Will it be a song of sorrow and sadness, lamenting all the
hard times and the hard luck that has befallen us this
season? Or will it be a song of joy—a song that says to the
world that despite the evidence around us that, in Christ,
our God is here and among us, a song that says to the world
that through our hard times, God’s light still shines?
It is Christmas. It is the
season of joy. It is the time we remember that our God is
here.

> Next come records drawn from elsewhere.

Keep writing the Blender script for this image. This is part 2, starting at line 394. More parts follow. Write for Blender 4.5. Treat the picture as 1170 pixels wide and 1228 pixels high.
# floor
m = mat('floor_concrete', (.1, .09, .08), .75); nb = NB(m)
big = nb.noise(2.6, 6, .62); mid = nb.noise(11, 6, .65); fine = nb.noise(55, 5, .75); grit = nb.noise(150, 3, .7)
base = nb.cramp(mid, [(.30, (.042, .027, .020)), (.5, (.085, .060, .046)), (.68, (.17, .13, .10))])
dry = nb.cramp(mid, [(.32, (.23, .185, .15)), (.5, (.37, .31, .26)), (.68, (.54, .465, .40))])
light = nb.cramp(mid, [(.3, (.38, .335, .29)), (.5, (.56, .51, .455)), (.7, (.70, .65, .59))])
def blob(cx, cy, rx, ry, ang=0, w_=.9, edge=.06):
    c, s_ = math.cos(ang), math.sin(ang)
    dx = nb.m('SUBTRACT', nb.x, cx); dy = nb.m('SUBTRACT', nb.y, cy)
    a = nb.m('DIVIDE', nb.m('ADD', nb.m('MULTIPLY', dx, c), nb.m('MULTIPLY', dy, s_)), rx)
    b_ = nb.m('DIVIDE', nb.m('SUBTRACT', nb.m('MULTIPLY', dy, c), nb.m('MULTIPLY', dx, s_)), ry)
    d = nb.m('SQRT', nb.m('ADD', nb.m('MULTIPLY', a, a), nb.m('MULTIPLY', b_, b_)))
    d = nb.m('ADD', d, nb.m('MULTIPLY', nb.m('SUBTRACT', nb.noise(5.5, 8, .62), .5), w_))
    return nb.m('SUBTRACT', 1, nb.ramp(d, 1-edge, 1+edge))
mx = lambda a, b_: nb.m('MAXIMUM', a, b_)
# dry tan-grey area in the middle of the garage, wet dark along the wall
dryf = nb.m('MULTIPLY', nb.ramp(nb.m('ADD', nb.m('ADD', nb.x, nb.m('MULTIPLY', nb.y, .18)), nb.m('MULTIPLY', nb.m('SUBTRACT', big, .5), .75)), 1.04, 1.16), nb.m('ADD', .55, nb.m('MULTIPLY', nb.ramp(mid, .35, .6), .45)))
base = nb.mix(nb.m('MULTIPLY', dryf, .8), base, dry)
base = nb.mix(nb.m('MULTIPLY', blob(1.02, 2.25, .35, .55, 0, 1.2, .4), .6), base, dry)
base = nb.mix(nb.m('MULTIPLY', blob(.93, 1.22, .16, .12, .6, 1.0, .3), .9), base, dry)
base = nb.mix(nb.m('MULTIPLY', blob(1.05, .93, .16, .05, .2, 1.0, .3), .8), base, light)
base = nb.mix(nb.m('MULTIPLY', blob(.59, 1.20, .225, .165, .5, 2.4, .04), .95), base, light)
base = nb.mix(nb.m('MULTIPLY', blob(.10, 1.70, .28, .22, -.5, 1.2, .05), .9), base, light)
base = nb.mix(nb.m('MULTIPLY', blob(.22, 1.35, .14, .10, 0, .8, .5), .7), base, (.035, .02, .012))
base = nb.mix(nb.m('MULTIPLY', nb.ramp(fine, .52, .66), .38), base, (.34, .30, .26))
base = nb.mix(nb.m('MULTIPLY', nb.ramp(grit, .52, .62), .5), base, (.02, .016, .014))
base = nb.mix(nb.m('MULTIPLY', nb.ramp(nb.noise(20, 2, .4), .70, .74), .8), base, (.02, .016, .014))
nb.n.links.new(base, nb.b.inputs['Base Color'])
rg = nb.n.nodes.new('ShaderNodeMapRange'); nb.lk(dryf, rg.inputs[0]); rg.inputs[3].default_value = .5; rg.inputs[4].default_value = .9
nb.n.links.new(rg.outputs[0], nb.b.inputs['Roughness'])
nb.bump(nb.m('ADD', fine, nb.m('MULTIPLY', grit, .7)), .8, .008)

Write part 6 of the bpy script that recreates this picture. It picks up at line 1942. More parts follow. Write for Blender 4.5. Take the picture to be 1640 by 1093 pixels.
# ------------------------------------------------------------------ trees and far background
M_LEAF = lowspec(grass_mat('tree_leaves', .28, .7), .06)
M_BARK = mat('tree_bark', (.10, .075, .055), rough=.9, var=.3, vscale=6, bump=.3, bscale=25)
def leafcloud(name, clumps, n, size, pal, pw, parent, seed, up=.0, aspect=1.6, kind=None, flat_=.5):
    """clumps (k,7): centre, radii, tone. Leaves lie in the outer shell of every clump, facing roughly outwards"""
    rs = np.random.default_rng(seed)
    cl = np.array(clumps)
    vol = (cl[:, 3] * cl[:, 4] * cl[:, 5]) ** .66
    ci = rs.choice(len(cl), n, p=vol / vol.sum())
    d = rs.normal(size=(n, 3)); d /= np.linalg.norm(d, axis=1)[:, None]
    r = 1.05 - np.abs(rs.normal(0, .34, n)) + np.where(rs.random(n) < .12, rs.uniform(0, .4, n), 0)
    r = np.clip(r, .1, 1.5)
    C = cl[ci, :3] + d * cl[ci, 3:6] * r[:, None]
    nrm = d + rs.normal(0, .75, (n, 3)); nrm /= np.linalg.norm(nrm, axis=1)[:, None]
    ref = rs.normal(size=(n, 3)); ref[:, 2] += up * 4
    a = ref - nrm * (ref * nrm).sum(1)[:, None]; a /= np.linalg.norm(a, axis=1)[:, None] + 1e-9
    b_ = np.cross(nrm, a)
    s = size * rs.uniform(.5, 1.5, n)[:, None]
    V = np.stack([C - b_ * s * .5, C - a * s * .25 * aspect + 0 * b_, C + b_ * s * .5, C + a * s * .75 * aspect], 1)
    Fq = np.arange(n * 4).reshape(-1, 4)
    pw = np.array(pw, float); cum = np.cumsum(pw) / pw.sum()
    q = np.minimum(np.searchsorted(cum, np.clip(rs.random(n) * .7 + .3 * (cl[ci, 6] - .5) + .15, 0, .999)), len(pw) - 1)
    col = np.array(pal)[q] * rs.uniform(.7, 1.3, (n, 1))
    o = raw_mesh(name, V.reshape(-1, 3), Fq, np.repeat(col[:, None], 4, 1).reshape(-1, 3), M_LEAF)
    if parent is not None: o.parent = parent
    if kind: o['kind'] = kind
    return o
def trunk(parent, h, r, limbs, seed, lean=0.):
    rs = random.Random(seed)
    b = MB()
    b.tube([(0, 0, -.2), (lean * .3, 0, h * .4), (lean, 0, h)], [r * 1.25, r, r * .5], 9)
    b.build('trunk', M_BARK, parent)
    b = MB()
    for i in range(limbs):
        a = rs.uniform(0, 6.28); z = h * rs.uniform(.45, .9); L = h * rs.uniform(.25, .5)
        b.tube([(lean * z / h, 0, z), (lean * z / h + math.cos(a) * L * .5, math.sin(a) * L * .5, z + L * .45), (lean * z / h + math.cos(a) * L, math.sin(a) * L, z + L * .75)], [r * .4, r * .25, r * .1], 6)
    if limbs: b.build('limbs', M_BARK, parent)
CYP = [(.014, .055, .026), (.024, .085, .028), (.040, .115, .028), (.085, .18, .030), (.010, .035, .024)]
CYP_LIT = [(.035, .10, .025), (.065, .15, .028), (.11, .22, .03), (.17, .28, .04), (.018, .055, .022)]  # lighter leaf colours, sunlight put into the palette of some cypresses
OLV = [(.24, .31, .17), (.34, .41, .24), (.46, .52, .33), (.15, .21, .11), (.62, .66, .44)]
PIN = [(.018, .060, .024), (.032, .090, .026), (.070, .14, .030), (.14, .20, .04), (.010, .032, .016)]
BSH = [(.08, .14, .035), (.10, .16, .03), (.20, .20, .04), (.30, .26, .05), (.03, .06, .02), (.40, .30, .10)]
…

So I leave you with the words of another song, this
one an old Shaker hymn:
My life flows on in endless
song;
Above earth’s lamentation
I hear the sweet though far-off hymn
That hails a new creation:
Through all the tumult and the strife
I hear the music ringing;
It finds an echo in my soul—
How can I keep from singing?
What though my joys and comforts
die?
The Lord my Savior liveth;
What though the darkness gather round!
Songs in the night He giveth:
No storm can shake my inmost calm
While to that refuge clinging;
Since Christ is Lord of heaven and earth,
How can I…How can you…How can anybody…keep from singing?
Note: I am always grateful to the works of
Barbara Brown Taylor and Frederick Buechner. They both offer
great insight, creativity and clarity to otherwise confusing
theological matters. The Taylor quote came from a sermon she
preached entitled “Surprised by Joy” that I read in a back
issue of The Living Pulpit. The Buechner quote came
from his classic, The Longing for Home.